Barrett studies emotion, and her most recent research includes a study of 101 money managers, published in the Academy of Management Journal, which showed that hot-headed investors made more money than did investors who proceeded with icy logic.
A Homecoming Dance may be taking root as a Boston College tradition, with 1,300 students turning out for the third annual event, held in tents in the parking lot adjacent to the Mods (the Modlot to initiates).
Men and women who earned doctorates from the economics department have recently landed faculty posts in Turkey, the Georgia Republic, Spain, and Canada, as well as the United States.
The University’s e-mail servers suffered a collapse in October and could not be revived for two days, resulting in what some celebrated privately as an e-mail holiday. Approximately 50,000 messages were dammed up in the lines and later released in a flood that washed away all merriment.
The profile of CSOM in BusinessWeek’s Best Undergraduate B-Schools (2007) featured two entities—Roggie’s Brew and Grille and the John F. Kennedy Library—under the heading “Anything to Do Nearby?” which likely challenges Einsteinian notions of time and space but certainly marks the first time these two significant cultural institutions have nuzzled in one thought.
The student government has hired a shuttle bus to carry students and their paper or plastic bags to and from the Beacon Street Star Market on Sunday afternoons.
The locks in the Claver-Loyola-Xavier-Fenwick complex of freshman dorms were speedily replaced after a set of master keys was reported missing late one night in October. An investigation is ongoing.
CSOM’s finance program, rated 13th in the country by U.S. News, was rated number one by the 855 Boston College undergraduates who chose a finance major this year and pushed the program past communication as the area of academic concentration most favored by BC students.

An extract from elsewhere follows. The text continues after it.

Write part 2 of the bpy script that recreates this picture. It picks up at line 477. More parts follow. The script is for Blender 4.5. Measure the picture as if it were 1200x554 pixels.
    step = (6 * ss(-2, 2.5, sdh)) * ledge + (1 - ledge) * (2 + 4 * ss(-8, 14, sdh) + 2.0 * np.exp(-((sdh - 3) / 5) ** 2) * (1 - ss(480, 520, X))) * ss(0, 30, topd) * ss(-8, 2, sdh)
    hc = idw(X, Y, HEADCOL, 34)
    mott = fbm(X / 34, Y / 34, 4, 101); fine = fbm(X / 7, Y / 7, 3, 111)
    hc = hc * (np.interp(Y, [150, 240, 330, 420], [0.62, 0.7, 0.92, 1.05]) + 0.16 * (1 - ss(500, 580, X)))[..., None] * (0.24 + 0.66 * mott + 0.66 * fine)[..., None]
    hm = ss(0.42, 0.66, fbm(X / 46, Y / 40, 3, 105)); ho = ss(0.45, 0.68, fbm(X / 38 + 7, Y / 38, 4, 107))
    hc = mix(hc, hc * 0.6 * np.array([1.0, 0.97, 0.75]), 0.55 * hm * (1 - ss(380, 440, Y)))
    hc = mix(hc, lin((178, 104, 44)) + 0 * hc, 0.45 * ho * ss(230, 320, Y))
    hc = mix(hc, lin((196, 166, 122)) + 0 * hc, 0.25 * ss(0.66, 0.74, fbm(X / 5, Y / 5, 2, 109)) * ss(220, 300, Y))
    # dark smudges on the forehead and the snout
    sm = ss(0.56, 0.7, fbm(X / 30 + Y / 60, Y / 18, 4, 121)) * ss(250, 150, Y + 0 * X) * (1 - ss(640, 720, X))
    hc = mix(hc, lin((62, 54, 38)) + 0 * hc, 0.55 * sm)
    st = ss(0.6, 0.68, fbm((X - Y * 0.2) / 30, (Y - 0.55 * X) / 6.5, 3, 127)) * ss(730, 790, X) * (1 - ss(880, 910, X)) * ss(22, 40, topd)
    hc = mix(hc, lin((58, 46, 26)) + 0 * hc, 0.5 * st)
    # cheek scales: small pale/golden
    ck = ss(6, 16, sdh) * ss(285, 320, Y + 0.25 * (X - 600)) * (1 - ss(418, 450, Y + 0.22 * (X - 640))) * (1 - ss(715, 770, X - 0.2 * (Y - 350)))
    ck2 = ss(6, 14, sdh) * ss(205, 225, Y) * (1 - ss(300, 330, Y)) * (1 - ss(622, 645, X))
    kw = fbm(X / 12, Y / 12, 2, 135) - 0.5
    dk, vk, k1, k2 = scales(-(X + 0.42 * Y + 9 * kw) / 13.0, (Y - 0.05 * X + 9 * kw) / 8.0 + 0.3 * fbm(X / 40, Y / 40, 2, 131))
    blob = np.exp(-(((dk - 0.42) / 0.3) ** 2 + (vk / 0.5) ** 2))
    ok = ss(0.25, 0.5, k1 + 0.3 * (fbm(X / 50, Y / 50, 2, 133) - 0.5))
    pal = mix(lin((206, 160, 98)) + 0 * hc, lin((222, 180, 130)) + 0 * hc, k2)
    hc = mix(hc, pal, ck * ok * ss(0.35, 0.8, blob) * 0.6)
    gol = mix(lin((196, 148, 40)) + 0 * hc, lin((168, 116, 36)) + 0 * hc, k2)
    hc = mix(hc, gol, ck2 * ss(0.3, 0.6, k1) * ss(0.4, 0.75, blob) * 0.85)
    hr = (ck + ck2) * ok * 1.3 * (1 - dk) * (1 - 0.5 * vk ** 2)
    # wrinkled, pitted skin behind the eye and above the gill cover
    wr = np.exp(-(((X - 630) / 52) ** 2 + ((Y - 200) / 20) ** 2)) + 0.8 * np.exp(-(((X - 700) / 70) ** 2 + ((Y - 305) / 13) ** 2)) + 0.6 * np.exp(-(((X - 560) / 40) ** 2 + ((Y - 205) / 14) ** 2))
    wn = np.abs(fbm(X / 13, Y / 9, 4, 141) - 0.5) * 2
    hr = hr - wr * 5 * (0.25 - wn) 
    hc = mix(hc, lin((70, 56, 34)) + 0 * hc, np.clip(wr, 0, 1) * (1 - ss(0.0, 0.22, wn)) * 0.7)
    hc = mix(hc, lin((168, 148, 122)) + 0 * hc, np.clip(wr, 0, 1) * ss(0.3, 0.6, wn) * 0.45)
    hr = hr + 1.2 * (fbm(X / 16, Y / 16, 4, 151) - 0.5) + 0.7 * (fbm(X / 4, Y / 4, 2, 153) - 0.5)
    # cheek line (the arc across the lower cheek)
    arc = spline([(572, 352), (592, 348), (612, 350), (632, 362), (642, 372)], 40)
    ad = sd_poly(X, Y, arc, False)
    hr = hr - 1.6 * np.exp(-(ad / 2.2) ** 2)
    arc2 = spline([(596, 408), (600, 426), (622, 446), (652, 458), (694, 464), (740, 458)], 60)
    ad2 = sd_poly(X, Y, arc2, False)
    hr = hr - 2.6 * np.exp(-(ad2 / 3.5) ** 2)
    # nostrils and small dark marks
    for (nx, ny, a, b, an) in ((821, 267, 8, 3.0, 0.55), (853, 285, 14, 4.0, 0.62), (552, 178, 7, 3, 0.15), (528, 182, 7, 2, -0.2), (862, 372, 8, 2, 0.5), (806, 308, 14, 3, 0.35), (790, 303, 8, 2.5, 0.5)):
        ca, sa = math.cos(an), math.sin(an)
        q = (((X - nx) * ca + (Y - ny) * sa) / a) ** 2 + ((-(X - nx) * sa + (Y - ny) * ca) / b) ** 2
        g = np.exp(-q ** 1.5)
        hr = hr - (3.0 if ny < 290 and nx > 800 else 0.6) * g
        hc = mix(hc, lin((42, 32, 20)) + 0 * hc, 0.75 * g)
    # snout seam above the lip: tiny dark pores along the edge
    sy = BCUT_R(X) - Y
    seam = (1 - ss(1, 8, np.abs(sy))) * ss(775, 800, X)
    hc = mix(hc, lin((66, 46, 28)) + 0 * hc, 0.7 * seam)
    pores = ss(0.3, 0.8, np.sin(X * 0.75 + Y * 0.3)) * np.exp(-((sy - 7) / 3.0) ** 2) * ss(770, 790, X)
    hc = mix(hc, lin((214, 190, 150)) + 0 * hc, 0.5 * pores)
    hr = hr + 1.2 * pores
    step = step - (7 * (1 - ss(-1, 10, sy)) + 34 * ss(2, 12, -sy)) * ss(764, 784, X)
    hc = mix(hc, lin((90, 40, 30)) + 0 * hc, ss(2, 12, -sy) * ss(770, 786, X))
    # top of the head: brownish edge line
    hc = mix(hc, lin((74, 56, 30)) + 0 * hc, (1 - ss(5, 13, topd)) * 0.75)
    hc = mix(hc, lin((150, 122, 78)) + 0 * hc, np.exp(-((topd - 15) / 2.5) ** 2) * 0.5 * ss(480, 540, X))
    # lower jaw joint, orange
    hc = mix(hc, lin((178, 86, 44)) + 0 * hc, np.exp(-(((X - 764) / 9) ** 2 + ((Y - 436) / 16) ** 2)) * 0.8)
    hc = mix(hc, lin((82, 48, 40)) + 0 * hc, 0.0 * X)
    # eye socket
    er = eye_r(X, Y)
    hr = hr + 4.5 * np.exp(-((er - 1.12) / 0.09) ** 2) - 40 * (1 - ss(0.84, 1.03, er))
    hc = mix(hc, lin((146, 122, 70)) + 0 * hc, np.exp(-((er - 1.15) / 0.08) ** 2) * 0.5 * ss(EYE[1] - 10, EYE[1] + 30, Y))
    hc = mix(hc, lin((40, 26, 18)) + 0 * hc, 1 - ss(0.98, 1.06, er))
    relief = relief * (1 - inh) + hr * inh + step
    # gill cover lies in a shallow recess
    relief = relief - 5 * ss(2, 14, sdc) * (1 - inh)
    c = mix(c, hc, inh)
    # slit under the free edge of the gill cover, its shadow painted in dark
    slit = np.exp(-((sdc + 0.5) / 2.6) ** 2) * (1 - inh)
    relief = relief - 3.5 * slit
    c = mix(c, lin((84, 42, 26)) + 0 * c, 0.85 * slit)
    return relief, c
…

Finance’s popularity notwithstanding, the College of Arts and Sciences this fall recorded its highest enrollment ever, 6,041, while the number of students enrolled in pre-med programs stood at 1,497, up 60 percent since 2000.
Following the very public tasering of a University of Florida student, the Boston College Police Department disclosed that it does not employ tasers.
Fueled by funds from the Gates Foundation, BC’s Center on Wealth and Philanthropy has launched a study of philanthropic deeds and motives within households with net worths of $25 million and more.
Following the fires of late October, the Alumni Association e-mailed the 2,650 alumni living in the San Diego area and invited them to report on their circumstances via the association’s website.